[Start Data excerpts]

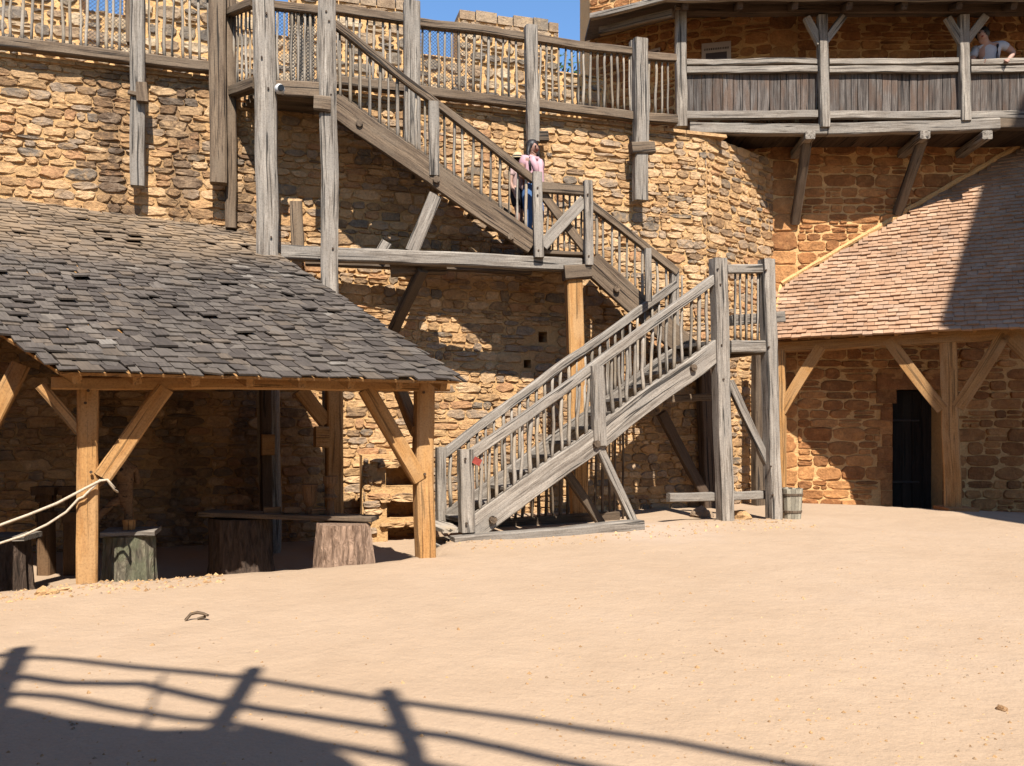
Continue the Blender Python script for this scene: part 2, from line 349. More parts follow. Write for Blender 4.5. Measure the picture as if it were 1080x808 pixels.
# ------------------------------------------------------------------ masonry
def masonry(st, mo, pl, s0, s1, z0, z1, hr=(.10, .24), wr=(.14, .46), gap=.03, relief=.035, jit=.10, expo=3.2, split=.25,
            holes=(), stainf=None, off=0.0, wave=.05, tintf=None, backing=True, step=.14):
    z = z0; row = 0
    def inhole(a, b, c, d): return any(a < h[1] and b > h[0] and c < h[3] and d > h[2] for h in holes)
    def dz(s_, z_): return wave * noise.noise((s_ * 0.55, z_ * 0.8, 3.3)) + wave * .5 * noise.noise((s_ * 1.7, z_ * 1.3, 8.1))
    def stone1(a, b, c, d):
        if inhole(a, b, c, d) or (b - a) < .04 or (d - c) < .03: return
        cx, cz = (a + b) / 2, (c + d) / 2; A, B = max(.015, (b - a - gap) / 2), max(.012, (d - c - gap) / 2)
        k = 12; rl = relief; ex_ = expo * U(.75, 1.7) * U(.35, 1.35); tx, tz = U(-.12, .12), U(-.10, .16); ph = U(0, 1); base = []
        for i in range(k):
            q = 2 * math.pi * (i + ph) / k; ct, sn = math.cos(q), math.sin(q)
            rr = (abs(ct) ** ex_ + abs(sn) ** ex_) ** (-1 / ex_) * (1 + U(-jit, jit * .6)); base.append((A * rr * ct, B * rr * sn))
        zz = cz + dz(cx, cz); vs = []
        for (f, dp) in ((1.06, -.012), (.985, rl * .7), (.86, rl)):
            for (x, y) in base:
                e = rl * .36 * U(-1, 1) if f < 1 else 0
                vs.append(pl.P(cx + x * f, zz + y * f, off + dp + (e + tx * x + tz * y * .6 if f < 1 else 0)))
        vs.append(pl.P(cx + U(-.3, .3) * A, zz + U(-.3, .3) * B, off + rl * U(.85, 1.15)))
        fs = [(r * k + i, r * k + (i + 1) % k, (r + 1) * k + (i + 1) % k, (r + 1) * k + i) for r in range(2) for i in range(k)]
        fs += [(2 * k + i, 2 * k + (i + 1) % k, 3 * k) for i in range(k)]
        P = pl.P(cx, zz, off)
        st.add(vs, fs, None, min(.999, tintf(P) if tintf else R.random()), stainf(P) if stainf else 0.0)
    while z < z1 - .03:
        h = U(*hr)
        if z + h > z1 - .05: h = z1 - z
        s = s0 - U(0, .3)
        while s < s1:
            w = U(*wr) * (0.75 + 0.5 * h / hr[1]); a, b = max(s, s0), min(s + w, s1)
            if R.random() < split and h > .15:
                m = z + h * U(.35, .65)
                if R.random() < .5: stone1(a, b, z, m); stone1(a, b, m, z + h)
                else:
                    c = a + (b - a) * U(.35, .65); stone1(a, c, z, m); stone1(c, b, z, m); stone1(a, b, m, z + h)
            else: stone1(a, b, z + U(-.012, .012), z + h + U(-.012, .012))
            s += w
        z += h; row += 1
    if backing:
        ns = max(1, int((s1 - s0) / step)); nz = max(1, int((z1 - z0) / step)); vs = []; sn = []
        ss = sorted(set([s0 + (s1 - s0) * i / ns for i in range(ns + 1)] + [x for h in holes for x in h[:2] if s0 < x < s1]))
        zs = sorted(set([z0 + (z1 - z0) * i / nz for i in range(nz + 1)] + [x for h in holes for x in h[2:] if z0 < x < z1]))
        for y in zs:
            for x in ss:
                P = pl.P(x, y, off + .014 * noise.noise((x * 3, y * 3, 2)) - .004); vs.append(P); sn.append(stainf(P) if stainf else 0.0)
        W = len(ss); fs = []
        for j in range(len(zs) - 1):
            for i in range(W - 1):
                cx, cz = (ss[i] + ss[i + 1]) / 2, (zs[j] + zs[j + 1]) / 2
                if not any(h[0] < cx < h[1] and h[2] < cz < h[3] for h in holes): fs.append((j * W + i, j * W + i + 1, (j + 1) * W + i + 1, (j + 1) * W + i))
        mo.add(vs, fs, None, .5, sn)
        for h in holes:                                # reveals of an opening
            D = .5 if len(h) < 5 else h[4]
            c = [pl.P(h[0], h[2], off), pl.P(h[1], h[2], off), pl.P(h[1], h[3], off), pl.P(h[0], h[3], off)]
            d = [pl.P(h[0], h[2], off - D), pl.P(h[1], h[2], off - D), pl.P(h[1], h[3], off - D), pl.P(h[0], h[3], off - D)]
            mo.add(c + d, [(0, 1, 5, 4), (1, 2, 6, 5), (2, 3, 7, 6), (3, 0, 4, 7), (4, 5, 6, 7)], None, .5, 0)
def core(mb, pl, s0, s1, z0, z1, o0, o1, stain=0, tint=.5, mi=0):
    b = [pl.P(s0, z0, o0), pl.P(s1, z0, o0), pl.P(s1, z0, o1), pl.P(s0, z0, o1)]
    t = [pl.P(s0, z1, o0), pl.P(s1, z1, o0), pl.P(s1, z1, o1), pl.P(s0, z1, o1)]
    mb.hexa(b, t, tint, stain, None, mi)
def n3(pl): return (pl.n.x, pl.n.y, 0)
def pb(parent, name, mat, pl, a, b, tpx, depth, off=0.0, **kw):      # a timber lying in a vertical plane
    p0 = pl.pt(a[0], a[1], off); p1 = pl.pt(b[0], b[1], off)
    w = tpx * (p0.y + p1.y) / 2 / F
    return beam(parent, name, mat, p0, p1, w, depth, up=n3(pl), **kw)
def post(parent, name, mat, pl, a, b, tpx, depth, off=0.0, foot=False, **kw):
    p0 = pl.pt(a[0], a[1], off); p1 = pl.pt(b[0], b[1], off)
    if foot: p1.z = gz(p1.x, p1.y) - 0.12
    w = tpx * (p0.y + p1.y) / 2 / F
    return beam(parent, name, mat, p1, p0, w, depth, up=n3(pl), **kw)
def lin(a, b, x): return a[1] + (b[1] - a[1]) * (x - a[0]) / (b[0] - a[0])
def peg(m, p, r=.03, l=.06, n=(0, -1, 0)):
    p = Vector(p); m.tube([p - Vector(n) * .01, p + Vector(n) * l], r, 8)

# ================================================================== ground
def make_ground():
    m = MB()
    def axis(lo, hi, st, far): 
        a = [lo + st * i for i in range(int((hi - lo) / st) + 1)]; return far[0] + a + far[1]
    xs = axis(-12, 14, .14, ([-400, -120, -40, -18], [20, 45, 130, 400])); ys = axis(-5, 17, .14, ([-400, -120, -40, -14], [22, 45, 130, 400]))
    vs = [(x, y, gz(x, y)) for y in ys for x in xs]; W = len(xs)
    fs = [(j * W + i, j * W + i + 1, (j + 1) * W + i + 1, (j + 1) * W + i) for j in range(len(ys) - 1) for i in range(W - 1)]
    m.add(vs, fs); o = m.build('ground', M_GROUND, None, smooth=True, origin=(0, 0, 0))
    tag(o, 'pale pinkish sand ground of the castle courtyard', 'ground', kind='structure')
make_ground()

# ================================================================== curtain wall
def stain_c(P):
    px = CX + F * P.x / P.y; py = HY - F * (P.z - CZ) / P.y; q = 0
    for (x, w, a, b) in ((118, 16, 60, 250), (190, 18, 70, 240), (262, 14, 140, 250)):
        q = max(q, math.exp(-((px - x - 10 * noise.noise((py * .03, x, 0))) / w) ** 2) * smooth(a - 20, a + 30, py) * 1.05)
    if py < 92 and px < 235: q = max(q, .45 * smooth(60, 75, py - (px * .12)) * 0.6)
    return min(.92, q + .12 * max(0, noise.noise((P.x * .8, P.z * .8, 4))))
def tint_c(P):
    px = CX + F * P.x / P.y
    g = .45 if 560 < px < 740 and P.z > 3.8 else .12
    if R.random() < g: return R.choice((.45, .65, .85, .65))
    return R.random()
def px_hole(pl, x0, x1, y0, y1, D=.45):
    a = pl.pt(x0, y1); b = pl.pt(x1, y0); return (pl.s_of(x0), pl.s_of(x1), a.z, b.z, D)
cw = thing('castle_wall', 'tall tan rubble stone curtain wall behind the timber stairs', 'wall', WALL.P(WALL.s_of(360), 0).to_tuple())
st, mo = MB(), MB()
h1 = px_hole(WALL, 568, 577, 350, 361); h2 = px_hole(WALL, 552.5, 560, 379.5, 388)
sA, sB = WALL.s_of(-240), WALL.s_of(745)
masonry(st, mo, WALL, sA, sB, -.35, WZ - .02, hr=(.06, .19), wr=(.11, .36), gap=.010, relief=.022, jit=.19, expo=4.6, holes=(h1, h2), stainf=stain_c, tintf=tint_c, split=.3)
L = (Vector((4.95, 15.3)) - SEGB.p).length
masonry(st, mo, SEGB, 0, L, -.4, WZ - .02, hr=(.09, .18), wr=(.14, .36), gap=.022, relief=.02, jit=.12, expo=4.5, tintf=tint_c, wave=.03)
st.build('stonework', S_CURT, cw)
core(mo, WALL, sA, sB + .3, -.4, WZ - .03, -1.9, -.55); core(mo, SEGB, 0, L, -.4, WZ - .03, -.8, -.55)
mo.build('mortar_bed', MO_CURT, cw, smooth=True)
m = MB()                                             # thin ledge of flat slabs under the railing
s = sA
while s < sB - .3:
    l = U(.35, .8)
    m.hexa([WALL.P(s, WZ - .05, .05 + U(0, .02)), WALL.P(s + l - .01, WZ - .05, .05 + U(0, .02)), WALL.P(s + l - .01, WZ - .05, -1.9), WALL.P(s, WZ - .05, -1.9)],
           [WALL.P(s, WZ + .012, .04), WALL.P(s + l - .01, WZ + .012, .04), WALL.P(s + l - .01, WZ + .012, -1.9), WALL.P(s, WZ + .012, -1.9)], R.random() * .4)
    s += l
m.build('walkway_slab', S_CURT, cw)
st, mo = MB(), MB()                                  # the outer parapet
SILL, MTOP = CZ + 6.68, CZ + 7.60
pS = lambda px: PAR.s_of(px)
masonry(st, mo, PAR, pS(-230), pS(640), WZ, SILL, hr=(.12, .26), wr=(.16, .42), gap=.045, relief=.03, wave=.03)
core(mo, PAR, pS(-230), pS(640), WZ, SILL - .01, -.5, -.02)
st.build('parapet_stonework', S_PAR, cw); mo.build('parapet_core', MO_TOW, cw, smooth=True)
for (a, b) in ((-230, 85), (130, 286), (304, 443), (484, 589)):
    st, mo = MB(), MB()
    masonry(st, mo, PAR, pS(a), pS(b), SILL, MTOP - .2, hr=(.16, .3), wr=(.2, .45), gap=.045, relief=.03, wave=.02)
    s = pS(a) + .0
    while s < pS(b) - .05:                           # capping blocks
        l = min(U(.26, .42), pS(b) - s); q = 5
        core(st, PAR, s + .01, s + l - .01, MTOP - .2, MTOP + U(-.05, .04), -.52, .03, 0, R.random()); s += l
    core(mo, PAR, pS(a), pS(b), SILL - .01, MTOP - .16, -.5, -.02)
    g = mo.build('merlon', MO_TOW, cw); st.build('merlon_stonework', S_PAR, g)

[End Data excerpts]
[Start Data excerpts]

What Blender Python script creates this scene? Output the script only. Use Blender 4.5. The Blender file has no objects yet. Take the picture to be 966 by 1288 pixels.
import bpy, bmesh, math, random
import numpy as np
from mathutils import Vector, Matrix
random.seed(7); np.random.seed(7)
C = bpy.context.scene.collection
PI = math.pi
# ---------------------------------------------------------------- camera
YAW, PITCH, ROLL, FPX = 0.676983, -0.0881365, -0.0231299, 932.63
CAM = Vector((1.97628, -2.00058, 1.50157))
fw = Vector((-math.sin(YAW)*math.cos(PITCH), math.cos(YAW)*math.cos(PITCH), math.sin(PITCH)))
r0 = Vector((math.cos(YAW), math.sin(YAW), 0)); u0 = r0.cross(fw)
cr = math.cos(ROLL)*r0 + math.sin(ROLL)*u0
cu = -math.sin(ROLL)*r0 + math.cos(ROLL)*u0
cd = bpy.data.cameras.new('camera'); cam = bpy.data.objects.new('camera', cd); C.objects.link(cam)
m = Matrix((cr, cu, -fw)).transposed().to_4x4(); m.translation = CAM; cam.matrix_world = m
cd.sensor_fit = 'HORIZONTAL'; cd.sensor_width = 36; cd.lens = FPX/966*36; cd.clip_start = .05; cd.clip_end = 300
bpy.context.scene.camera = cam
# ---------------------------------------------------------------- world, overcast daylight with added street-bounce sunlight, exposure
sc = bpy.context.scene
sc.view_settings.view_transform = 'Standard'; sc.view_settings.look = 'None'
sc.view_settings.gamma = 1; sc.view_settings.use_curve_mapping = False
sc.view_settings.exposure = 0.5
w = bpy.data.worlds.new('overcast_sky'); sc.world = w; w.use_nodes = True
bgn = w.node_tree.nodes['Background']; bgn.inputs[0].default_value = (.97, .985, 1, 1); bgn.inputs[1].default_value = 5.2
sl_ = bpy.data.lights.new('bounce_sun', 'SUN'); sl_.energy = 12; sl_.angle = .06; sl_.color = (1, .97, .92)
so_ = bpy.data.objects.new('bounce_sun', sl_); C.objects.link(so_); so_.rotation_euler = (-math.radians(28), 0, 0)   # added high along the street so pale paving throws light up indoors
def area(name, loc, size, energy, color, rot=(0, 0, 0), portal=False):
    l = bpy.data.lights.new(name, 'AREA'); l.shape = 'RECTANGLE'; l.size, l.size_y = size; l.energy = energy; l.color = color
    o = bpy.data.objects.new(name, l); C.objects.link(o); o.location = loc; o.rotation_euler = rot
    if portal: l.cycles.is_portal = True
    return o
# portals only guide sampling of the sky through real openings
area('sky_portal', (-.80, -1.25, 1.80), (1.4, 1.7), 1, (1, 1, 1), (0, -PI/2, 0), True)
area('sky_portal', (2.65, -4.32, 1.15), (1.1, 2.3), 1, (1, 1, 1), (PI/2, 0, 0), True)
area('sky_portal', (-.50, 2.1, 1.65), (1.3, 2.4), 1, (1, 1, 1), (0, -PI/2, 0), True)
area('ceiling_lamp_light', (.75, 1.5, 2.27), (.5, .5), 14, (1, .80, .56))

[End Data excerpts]
[Start Data excerpts]

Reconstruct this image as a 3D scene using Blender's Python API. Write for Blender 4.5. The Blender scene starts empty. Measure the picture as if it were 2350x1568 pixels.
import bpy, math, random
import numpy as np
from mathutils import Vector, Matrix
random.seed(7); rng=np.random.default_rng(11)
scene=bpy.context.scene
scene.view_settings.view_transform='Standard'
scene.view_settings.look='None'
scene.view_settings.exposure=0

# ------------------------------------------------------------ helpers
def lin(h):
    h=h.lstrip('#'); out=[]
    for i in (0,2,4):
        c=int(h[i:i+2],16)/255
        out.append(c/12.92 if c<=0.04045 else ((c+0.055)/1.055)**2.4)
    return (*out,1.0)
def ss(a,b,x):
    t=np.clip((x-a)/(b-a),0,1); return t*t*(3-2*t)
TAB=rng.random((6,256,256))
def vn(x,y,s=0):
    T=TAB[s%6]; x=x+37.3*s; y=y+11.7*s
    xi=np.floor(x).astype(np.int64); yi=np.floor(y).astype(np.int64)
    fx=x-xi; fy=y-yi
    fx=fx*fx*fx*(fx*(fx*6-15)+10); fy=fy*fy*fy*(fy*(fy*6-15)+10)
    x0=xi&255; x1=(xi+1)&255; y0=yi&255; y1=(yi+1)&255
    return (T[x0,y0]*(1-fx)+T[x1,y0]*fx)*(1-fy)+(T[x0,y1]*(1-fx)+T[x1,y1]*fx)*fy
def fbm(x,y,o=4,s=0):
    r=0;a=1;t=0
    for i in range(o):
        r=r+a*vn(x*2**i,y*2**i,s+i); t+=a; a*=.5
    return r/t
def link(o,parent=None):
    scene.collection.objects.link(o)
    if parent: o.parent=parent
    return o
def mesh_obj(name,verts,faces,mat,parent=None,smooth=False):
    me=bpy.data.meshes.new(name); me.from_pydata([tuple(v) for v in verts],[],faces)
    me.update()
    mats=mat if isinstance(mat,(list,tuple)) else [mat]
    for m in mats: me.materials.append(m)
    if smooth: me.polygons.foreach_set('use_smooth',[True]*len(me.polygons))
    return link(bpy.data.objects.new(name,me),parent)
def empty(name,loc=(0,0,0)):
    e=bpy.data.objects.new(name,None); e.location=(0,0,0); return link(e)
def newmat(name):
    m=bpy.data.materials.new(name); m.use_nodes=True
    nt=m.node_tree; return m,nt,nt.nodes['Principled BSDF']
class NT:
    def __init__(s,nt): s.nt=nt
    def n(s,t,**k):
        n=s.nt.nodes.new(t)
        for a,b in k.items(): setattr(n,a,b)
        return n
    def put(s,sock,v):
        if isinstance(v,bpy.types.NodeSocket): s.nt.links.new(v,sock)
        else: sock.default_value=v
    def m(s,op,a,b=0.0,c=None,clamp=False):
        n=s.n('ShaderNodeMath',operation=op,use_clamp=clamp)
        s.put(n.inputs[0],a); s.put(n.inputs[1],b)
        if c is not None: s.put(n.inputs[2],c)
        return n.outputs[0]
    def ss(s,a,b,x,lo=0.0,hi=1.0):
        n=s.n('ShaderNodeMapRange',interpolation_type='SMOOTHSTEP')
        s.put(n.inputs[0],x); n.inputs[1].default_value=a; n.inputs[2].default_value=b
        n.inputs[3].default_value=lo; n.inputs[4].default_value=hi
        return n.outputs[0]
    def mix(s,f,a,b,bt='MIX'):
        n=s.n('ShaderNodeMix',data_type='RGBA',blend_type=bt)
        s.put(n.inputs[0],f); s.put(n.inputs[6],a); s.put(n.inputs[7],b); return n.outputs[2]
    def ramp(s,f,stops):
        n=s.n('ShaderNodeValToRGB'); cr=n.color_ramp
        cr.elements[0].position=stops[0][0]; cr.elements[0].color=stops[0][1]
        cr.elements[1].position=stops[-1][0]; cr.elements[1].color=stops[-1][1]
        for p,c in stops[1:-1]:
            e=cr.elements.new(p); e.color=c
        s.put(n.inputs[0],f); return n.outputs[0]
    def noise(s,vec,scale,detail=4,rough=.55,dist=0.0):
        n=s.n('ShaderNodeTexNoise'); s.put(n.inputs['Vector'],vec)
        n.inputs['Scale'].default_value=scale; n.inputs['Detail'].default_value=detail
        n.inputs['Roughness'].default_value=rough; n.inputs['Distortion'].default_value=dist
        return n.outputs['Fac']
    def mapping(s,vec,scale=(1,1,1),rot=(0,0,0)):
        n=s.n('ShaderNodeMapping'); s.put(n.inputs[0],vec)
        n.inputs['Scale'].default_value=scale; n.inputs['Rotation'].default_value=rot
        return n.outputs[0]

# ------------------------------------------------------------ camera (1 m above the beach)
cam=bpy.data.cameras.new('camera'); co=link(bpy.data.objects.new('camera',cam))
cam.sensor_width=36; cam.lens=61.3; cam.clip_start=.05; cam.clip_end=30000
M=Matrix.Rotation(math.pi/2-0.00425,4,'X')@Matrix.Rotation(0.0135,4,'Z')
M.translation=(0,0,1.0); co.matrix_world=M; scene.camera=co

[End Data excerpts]

▶ [What is expected]:
Beginning with the line containing "Reconstruct this image" and ending with the line containing "scene.view_settings.exposure=0", extract those lines exactly from the listing above, and only those.

▶ [Exercise answer]:
Reconstruct this image as a 3D scene using Blender's Python API. Write for Blender 4.5. The Blender scene starts empty. Measure the picture as if it were 2350x1568 pixels.
import bpy, math, random
import numpy as np
from mathutils import Vector, Matrix
random.seed(7); rng=np.random.default_rng(11)
scene=bpy.context.scene
scene.view_settings.view_transform='Standard'
scene.view_settings.look='None'
scene.view_settings.exposure=0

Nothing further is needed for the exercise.